Julia Kriechbaum und Freya Tuppy spielten sitzend ein charmantes Geigen/Bratschen Duo von Bruno Maderna
Mit einem besonderen Text wartete die Chorakademie der Tiroler Festspiele auf: „Lorem Ipsum“ (ein Text ohne jede Bedeutung) absolut stilsicher von Patrick Hahn vertont und durchaus witzig in der Kombination von Sprache und Text, die Fallhöhe zwischen dem Text und seiner Ausgestaltung geriet auch in der Darbietung besonders überzeugend.
Alina Hagenschulte (Rezitation), Christopher Devine (Klavier). Copyright: Xiomara Bender/ Tiroler Festspiele.
Dazwischen rezitierten Alina Hagenschulte (manchmal nicht ganz leicht zu verstehen) und Matti Melchinger sympathisch im Publikum allerlei Texte, in denen man sich über das Schöne an der menschlichen Existenz Gedanken macht: Liebe, Utopie und Friede, schön zusammengestellt. Alina Hagenschulte sprach zusätzlich mit Christopher Devine am Klavier wortdeutlich an verschiedenen Stellen im Konzert Teile aus Viktor Ullmanns „Die Weisen von Liebe und Tod des Cornet Christopher Rilke“.
Lorin Wey singt Andri Joël Harisons „Schlaflied“ nach Paul Celan. Erich Polz und das „Ensemble Modus 21“. Copyright: Xiomara Bender/ Tiroler Festspiele.
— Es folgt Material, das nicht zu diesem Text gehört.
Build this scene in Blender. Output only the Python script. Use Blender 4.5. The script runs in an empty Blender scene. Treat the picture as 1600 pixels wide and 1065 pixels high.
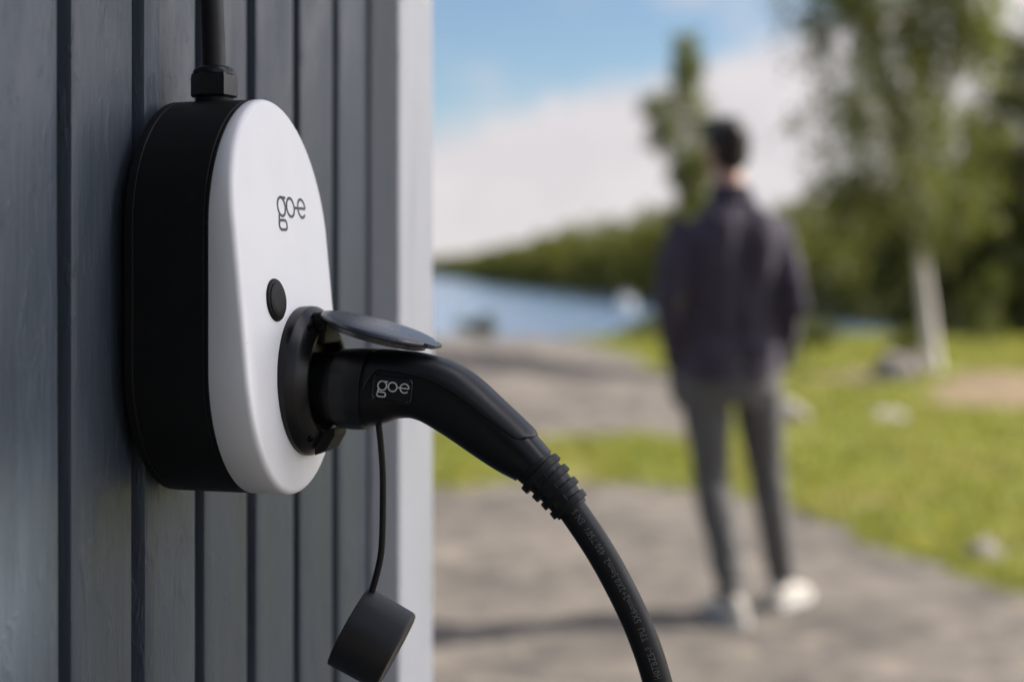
import bpy, bmesh, math, random
import numpy as np
from mathutils import Vector, Matrix, noise

R = math.radians
rng = np.random.default_rng(7)
random.seed(7)
scene = bpy.context.scene
COL = scene.collection

# ------------------------------------------------------------------ camera
CAM_Z = 1.25
cam_data = bpy.data.cameras.new('camera')
cam_data.sensor_width = 36.0
cam_data.lens = 50.0
cam_data.shift_y = -0.0716
cam_data.clip_start = 0.02
cam_data.clip_end = 12000
cam_data.dof.use_dof = True
cam_data.dof.focus_distance = 0.945
cam_data.dof.aperture_fstop = 2.8
cam = bpy.data.objects.new('camera', cam_data)
COL.objects.link(cam)
cam.location = (0, 0, CAM_Z)
cam.rotation_euler = (R(90), 0, 0)
scene.camera = cam

# ------------------------------------------------------------------ light
SUN_AZ, SUN_EL = R(75), R(40)          # clockwise from +Y (the view direction)
SUN_DIR = Vector((math.sin(SUN_AZ) * math.cos(SUN_EL), math.cos(SUN_AZ) * math.cos(SUN_EL), math.sin(SUN_EL)))
SKY_STRENGTH = 0.074
world = bpy.data.worlds.new('World')
scene.world = world
world.use_nodes = True


def build_world():
    nt = world.node_tree
    nt.nodes.clear()
    N, L = nt.nodes.new, nt.links.new
    out = N('ShaderNodeOutputWorld')
    bg = N('ShaderNodeBackground')
    bg.inputs['Strength'].default_value = SKY_STRENGTH
    L(bg.outputs[0], out.inputs[0])
    sky = N('ShaderNodeTexSky')
    sky.sky_type = 'NISHITA'
    sky.sun_disc = False
    sky.sun_elevation = SUN_EL
    sky.sun_rotation = SUN_AZ
    sky.air_density = 1.0
    sky.dust_density = 0.2
    sky.ozone_density = 2.4
    tc = N('ShaderNodeTexCoord')

    def math_node(op, a, b=None, clamp=False):
        m = N('ShaderNodeMath')
        m.operation = op
        m.use_clamp = clamp
        for i, v in enumerate((a, b)):
            if v is None:
                continue
            if isinstance(v, (int, float)):
                m.inputs[i].default_value = v
            else:
                L(v, m.inputs[i])
        return m.outputs[0]

    # a cloud bank above the horizon, its upper edge climbing to the right, broken by noise
    dot = N('ShaderNodeVectorMath')
    dot.operation = 'DOT_PRODUCT'
    L(tc.outputs['Generated'], dot.inputs[0])
    dot.inputs[1].default_value = (-0.27, -0.112, 1.0)
    n1 = N('ShaderNodeTexNoise')
    n1.inputs['Scale'].default_value = 3.4
    n1.inputs['Detail'].default_value = 6
    n1.inputs['Roughness'].default_value = 0.55
    L(tc.outputs['Generated'], n1.inputs['Vector'])
    n2 = N('ShaderNodeTexNoise')
    n2.inputs['Scale'].default_value = 11.0
    n2.inputs['Detail'].default_value = 6
    n2.inputs['Roughness'].default_value = 0.6
    L(tc.outputs['Generated'], n2.inputs['Vector'])
    v = math_node('MULTIPLY', dot.outputs['Value'], -9.0)
    v = math_node('ADD', v, math_node('MULTIPLY', math_node('SUBTRACT', n1.outputs[0], 0.5), 1.0))
    v = math_node('ADD', v, math_node('MULTIPLY', math_node('SUBTRACT', n2.outputs[0], 0.5), 0.7))
    bank = N('ShaderNodeMapRange')
    bank.interpolation_type = 'SMOOTHSTEP'
    bank.inputs['From Min'].default_value = -0.14
    bank.inputs['From Max'].default_value = 0.16
    L(v, bank.inputs['Value'])
    # scattered clouds overhead
    n3 = N('ShaderNodeTexNoise')
    n3.inputs['Scale'].default_value = 2.3
    n3.inputs['Detail'].default_value = 7
    n3.inputs['Roughness'].default_value = 0.58
    mp = N('ShaderNodeMapping')
    mp.inputs['Location'].default_value = (8.8, 4.1, 3.3)
    mp.inputs['Scale'].default_value = (1.0, 1.0, 1.8)
    L(tc.outputs['Generated'], mp.inputs['Vector'])
    L(mp.outputs[0], n3.inputs['Vector'])
    sc = N('ShaderNodeMapRange')
    sc.interpolation_type = 'SMOOTHSTEP'
    sc.inputs['From Min'].default_value = 0.47
    sc.inputs['From Max'].default_value = 0.61
    L(n3.outputs[0], sc.inputs['Value'])
    mask = math_node('MAXIMUM', bank.outputs[0], sc.outputs[0], True)
    mask = math_node('MULTIPLY', mask, 0.96)
    # tone inside the clouds
    tone = N('ShaderNodeMix')
    tone.data_type = 'RGBA'
    tone.inputs['A'].default_value = (*CLOUD_DARK, 1)
    tone.inputs['B'].default_value = (*CLOUD_LIGHT, 1)
    tv = math_node('ADD', math_node('MULTIPLY', n1.outputs[0], 0.65), math_node('MULTIPLY', n2.outputs[0], 0.35))
    tr = N('ShaderNodeMapRange')
    tr.inputs['From Min'].default_value = 0.36
    tr.inputs['From Max'].default_value = 0.64
    L(tv, tr.inputs['Value'])
    L(tr.outputs[0], tone.inputs['Factor'])
    mix = N('ShaderNodeMix')
    mix.data_type = 'RGBA'
    L(mask, mix.inputs['Factor'])
    L(sky.outputs[0], mix.inputs['A'])
    # clouds scatter forwards: brighter the nearer they stand to the sun
    ds = N('ShaderNodeVectorMath')
    ds.operation = 'DOT_PRODUCT'
    L(tc.outputs['Generated'], ds.inputs[0])
    ds.inputs[1].default_value = SUN_DIR
    fwd = math_node('POWER', math_node('MAXIMUM', ds.outputs['Value'], 0.0), 6.0)
    gain = math_node('ADD', math_node('MULTIPLY', fwd, 8.0), 1.0)
    lit = N('ShaderNodeVectorMath')
    lit.operation = 'SCALE'
    L(tone.outputs['Result'], lit.inputs[0])
    L(gain, lit.inputs['Scale'])
    L(lit.outputs[0], mix.inputs['B'])
    L(mix.outputs['Result'], bg.inputs['Color'])


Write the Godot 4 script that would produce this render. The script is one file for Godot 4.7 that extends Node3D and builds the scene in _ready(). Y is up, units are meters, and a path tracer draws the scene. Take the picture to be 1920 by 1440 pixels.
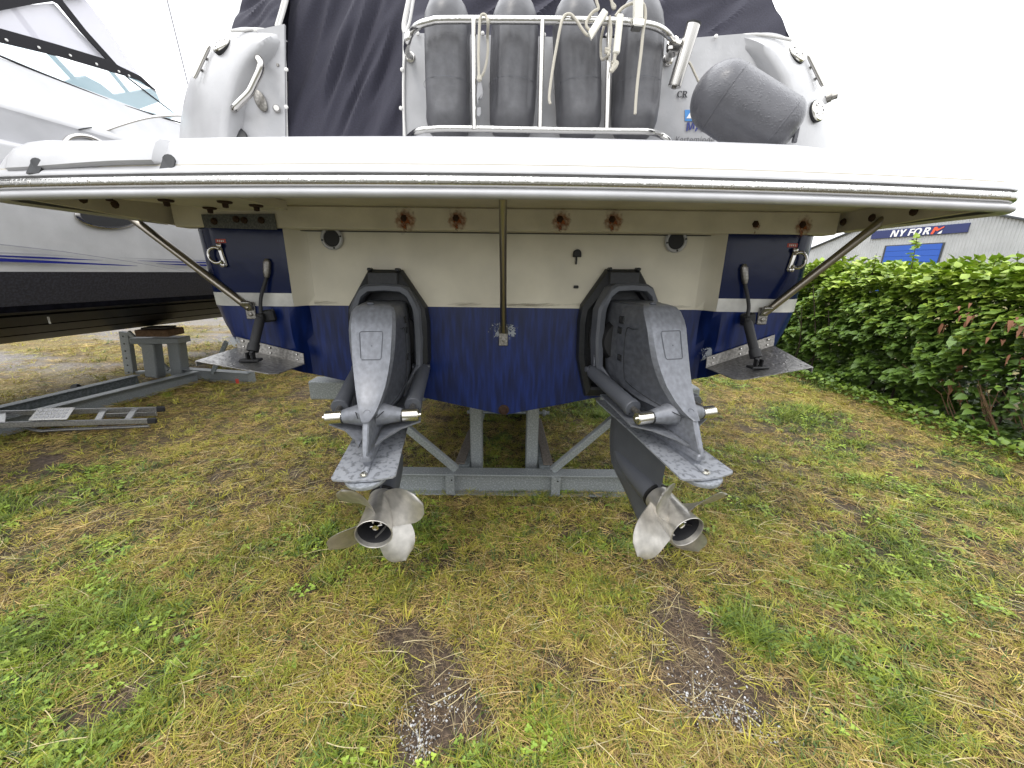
extends Node3D
# Stern of a motor yacht on a galvanised cradle, a second boat to the left, hedge and warehouse to the right.
# y up, metres, camera at the photographer's eye height.

var M := {}
var names := {}
var rng := RandomNumberGenerator.new()


# ------------------------------------------------------------------ geometry collector
class Geo:
	var v := PackedVector3Array()

	func tri(a: Vector3, b: Vector3, c: Vector3) -> void:
		if (b - a).cross(c - a).length_squared() > 1e-16:
			v.append(a); v.append(b); v.append(c)

	func quad(a: Vector3, b: Vector3, c: Vector3, d: Vector3) -> void:
		tri(a, b, c); tri(a, c, d)

	func add(g: Geo, xf := Transform3D()) -> Geo:
		for p in g.v: v.append(xf * p)
		return self

	func xform(xf: Transform3D) -> Geo:
		for i in v.size(): v[i] = xf * v[i]
		return self

	func loft(rings: Array, closed := true, cap := true) -> Geo:
		var n: int = rings[0].size()
		for i in rings.size() - 1:
			var m := n if closed else n - 1
			for j in m:
				var k := (j + 1) % n
				quad(rings[i][j], rings[i][k], rings[i + 1][k], rings[i + 1][j])
		if cap and closed:
			for e in [0, rings.size() - 1]:
				var c := Vector3.ZERO
				for p in rings[e]: c += p
				c /= n
				for j in n:
					if e == 0: tri(rings[e][(j + 1) % n], rings[e][j], c)
					else: tri(rings[e][j], rings[e][(j + 1) % n], c)
		return self

	func box(xf: Transform3D, s: Vector3, bev := 0.004) -> Geo:
		var h := s * 0.5
		bev = minf(bev, minf(h.x, minf(h.y, h.z)) * 0.9)
		var P := func(sx: float, sy: float, sz: float, ax: int) -> Vector3:
			var q := Vector3(sx * (h.x - bev), sy * (h.y - bev), sz * (h.z - bev))
			q[ax] = [sx, sy, sz][ax] * h[ax]
			return xf * q
		for ax in 3:
			var b1 := (ax + 1) % 3
			var b2 := (ax + 2) % 3
			for sg in [-1.0, 1.0]:
				var q := []
				for c in [[-1, -1], [1, -1], [1, 1], [-1, 1]]:
					var t := [0.0, 0.0, 0.0]
					t[ax] = sg; t[b1] = c[0]; t[b2] = c[1]
					q.append(P.call(t[0], t[1], t[2], ax))
				if sg > 0: quad(q[0], q[3], q[2], q[1])
				else: quad(q[0], q[1], q[2], q[3])
			for s1 in [-1.0, 1.0]:
				for s2 in [-1.0, 1.0]:
					var e := []
					for c in [[-1.0, b1], [1.0, b1], [1.0, b2], [-1.0, b2]]:
						var t := [0.0, 0.0, 0.0]
						t[ax] = c[0]; t[b1] = s1; t[b2] = s2
						e.append(P.call(t[0], t[1], t[2], c[1]))
					if s1 * s2 > 0: quad(e[0], e[3], e[2], e[1])
					else: quad(e[0], e[1], e[2], e[3])
		for sx in [-1.0, 1.0]:
			for sy in [-1.0, 1.0]:
				for sz in [-1.0, 1.0]:
					var q := [P.call(sx, sy, sz, 0), P.call(sx, sy, sz, 1), P.call(sx, sy, sz, 2)]
					if sx * sy * sz > 0: tri(q[0], q[2], q[1])
					else: tri(q[0], q[1], q[2])
		return self

	func beam(a: Vector3, b: Vector3, w: float, h: float, up := Vector3.UP, bev := 0.004) -> Geo:
		var z := (b - a).normalized()
		var x := up.cross(z).normalized()
		return box(Transform3D(Basis(x, z.cross(x), z), (a + b) * 0.5), Vector3(w, h, a.distance_to(b)), bev)

	func tube(pts: Array, r: Variant, n := 12, cap := true) -> Geo:
		var rings := []
		var x := Vector3.ZERO
		for i in pts.size():
			var t: Vector3 = (pts[mini(i + 1, pts.size() - 1)] - pts[maxi(i - 1, 0)]).normalized()
			if x == Vector3.ZERO: x = t.cross(Vector3.UP if absf(t.y) < 0.9 else Vector3.RIGHT).normalized()
			x = (x - t * x.dot(t)).normalized()
			var y := t.cross(x)
			var rr: float = r[i] if r is Array else r
			var ring := PackedVector3Array()
			for j in n: ring.append(pts[i] + (x * cos(TAU * j / n) - y * sin(TAU * j / n)) * rr)
			rings.append(ring)
		return loft(rings, true, cap)

	func lathe(xf: Transform3D, prof: Array, n := 24, cap := true) -> Geo:
		var rings := []
		for p in prof:
			var ring := PackedVector3Array()
			for j in n: ring.append(xf * Vector3(p.x * cos(TAU * j / n), p.y, p.x * sin(TAU * j / n)))
			rings.append(ring)
		return loft(rings, true, cap)

	# a flat outline given in 3-D, given thickness along t, its edges chamfered
	func slab(poly: Array, t: Vector3, bev := 0.0) -> Geo:
		var n := poly.size()
		var nn := t.normalized()
		var x: Vector3 = (poly[1] - poly[0]).normalized()
		x = (x - nn * x.dot(nn)).normalized()
		var y := nn.cross(x)
		var flat := PackedVector2Array()
		for p in poly: flat.append(Vector2(p.dot(x), p.dot(y)))
		var area := 0.0
		for i in n: area += flat[i].cross(flat[(i + 1) % n])
		var sg := 1.0 if area > 0 else -1.0
		var inset := []
		for i in n:
			var d0 := (flat[i] - flat[i - 1]).normalized()
			var d1 := (flat[(i + 1) % n] - flat[i]).normalized()
			var n0 := Vector2(-d0.y, d0.x) * sg
			var n1 := Vector2(-d1.y, d1.x) * sg
			var m := (n0 + n1)
			m = m / maxf(0.3, m.length_squared() * 0.5) * bev
			inset.append(poly[i] + x * m.x + y * m.y)
		var idx := Geometry2D.triangulate_polygon(flat)
		var top := []
		var mid := []
		for i in n:
			top.append((inset[i] if bev > 0 else poly[i]) + t)
			mid.append(poly[i] + t - nn * bev)
		for k in range(0, idx.size(), 3):
			tri(top[idx[k]], top[idx[k + 1]], top[idx[k + 2]])
			tri(poly[idx[k]], poly[idx[k + 2]], poly[idx[k + 1]])
		for i in n:
			var j := (i + 1) % n
			quad(poly[i], poly[j], mid[j], mid[i])
			if bev > 0: quad(mid[i], mid[j], top[j], top[i])
		return self

	func mesh(mat: Material, crease := 40.0) -> ArrayMesh:
		var nf := v.size() / 3
		var fn := PackedVector3Array()
		var at := {}
		for f in nf:
			fn.append((v[f * 3 + 2] - v[f * 3]).cross(v[f * 3 + 1] - v[f * 3]))
			for k in 3:
				var key := Vector3i((v[f * 3 + k] * 5000.0).round())
				if at.has(key): at[key].append(f)
				else: at[key] = PackedInt32Array([f])
		var cosc := cos(deg_to_rad(crease))
		var nor := PackedVector3Array()
		nor.resize(v.size())
		for f in nf:
			var u := fn[f].normalized()
			for k in 3:
				var s := Vector3.ZERO
				for o in at[Vector3i((v[f * 3 + k] * 5000.0).round())]:
					if fn[o].normalized().dot(u) > cosc: s += fn[o]
				nor[f * 3 + k] = s.normalized() if s.length_squared() > 0 else u
		var a := []
		a.resize(Mesh.ARRAY_MAX)
		a[Mesh.ARRAY_VERTEX] = v
		a[Mesh.ARRAY_NORMAL] = nor
		var m := ArrayMesh.new()
		m.add_surface_from_arrays(Mesh.PRIMITIVE_TRIANGLES, a)
		m.surface_set_material(0, mat)
		return m


func curve(pts: Array, k := 5) -> Array:
	var out := []
	for i in pts.size() - 1:
		for j in k:
			var a = pts[maxi(i - 1, 0)]
			var d = pts[mini(i + 2, pts.size() - 1)]
			out.append(pts[i].cubic_interpolate(pts[i + 1], a, d, float(j) / k))
	out.append(pts[-1])
	return out


func frame(o: Vector3, y: Vector3, hint := Vector3.RIGHT) -> Transform3D:
	y = y.normalized()
	if absf(y.dot(hint)) > 0.95: hint = Vector3.BACK
	var x := (hint - y * hint.dot(y)).normalized()
	return Transform3D(Basis(x, y, x.cross(y)), o)


# ------------------------------------------------------------------ naming, tagging
func numbered(called: String) -> String:
	names[called] = names.get(called, -1) + 1
	return called if names[called] == 0 else "%s_%03d" % [called, names[called]]


func org(n: Node) -> Vector3:
	return Vector3.ZERO if n == self or n == null else n.position + org(n.get_parent())


func tag(o: Node, label: String, category: String, group := "") -> Node:
	o.set_meta("label", label)
	o.set_meta("category", category)
	if group: o.set_meta("group", group)
	return o


func thing(called: String, at: Vector3, label: String, category: String, group := "") -> Node3D:
	var o := Node3D.new()
	o.name = numbered(called)
	add_child(o)
	o.position = at
	tag(o, label, category, group)
	return o


func sub(called: String, at: Vector3, parent: Node, label := "") -> Node3D:
	var o := Node3D.new()
	o.name = called
	parent.add_child(o, true)
	o.position = at - org(parent)
	if label: o.set_meta("label", label)
	return o


# geometry in world coordinates becomes one mesh under parent
func put(g: Geo, called: String, mat: Material, parent: Node = self, crease := 40.0, label := "") -> MeshInstance3D:
	return place(g.mesh(mat, crease), called, parent, Transform3D(), label)


func place(m: Mesh, called: String, parent: Node, xf: Transform3D, label := "", mat: Material = null) -> MeshInstance3D:
	var o := MeshInstance3D.new()
	o.mesh = m
	o.name = numbered(called) if parent == self else called
	parent.add_child(o, true)
	xf.origin -= org(parent)
	o.transform = xf
	if mat: o.material_override = mat
	if label: o.set_meta("label", label)
	return o


func text(s: String, font: Font, height: float, xf: Transform3D, mat: Material, parent: Node, called: String, depth := 0.002) -> MeshInstance3D:
	var t := TextMesh.new()
	t.text = s
	t.font = font
	t.font_size = 64
	t.pixel_size = height / 46.0
	t.depth = depth
	t.material = mat
	return place(t, called, parent, xf)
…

„Ensemble Modus 21“. Copyright: Xiomara Bender/ Tiroler Festspiele.
Ein absolutes Highlight war jedenfalls die Uraufführung des Abends: Andri Joël Harison komponierte ein „Schlaflied“ nach Paul Celan, elegisch und sanft an Orchesterlieder von Richard Strauss gemahnend. Erich Polz am Pult beschwört mit dem elfköpfigen Ensemble großes Kino, der Tenor von Lorin Wey riss das Publikum zu hörbaren Begeisterungsbekundungen hin.
Ans Ende des ohnehin schon dichten Programms setzte man dann noch einen „Kracher“. Gerhard Schedls rund halbstündige Kammeroper „Pierre et Luce“ mit einer strahlenden, höhensicheren Martina Bortolotti (als Einspringerin!) als Luce und einem berührenden, emotionalen Pierre durch Lorin Wey.
Das durchaus komplexe Stück war bei Erich Polz und den Musikern des Ensembles Modus 21 in besten Händen, klar strukturiert, packend aber immer der Schönheit ihren Raum lassend.
In Szenen gesetzt hat dieses ausgezeichnete Stück Musiktheater Valentin Lewisch. Die Geschichte, erzählt er logisch und mit klarer Personenführung und in Teils wirklich poetischen Bildern, obwohl es faktisch kein Bühnenbild gibt. Gespielt wird im Bühnenportal und auf dem höhenverstellbaren Graben.
Lorin Wey, Martina Bortolotti als „Pierre et Luce“. Copyright: Xiomara Bender/ Tiroler Festspiele.
Pierre und Luce verweigern in dieser Lesart die Welt, schmücken sich in Kostümen flüchten in eine bessere Scheinwelt und tragen ihre Sonne selbst spazieren, denn die Welt selbst beginnt bereits am Mittag eine dunklere zu werden. Das alles passt auch zu der Vorlage Romain Rollands, die im 1. Weltkrieg spielt (so auch bei Schedl).
Das Stück bietet insofern einen einleuchtenden wie beindruckenden Schlusspunkt!
Andreas Stocker am Fagott. Copyright: Xiomara Bender/ Tiroler Festspiele.
In Summe darf man von einem wirklich ausgezeichneten Abend berichten. Anmerken kann man einzig, dass der Flügel gefühlte hundert Male über die Bühne geschoben wurde und manche technischen Abläufe offensichtlich unterprobt waren. Das soll das ambitionierte Unternehmen aber in keinster Weise schmälern, vielmehr ist dem Team wie auch dem Haus zu ihrem Mut eine solche Konzertreihe durchzuführen zu gratulieren, die an Qualität und Inhalt so reich ist.
Großer Jubel trotz des eher spärlich besetzen Hauses.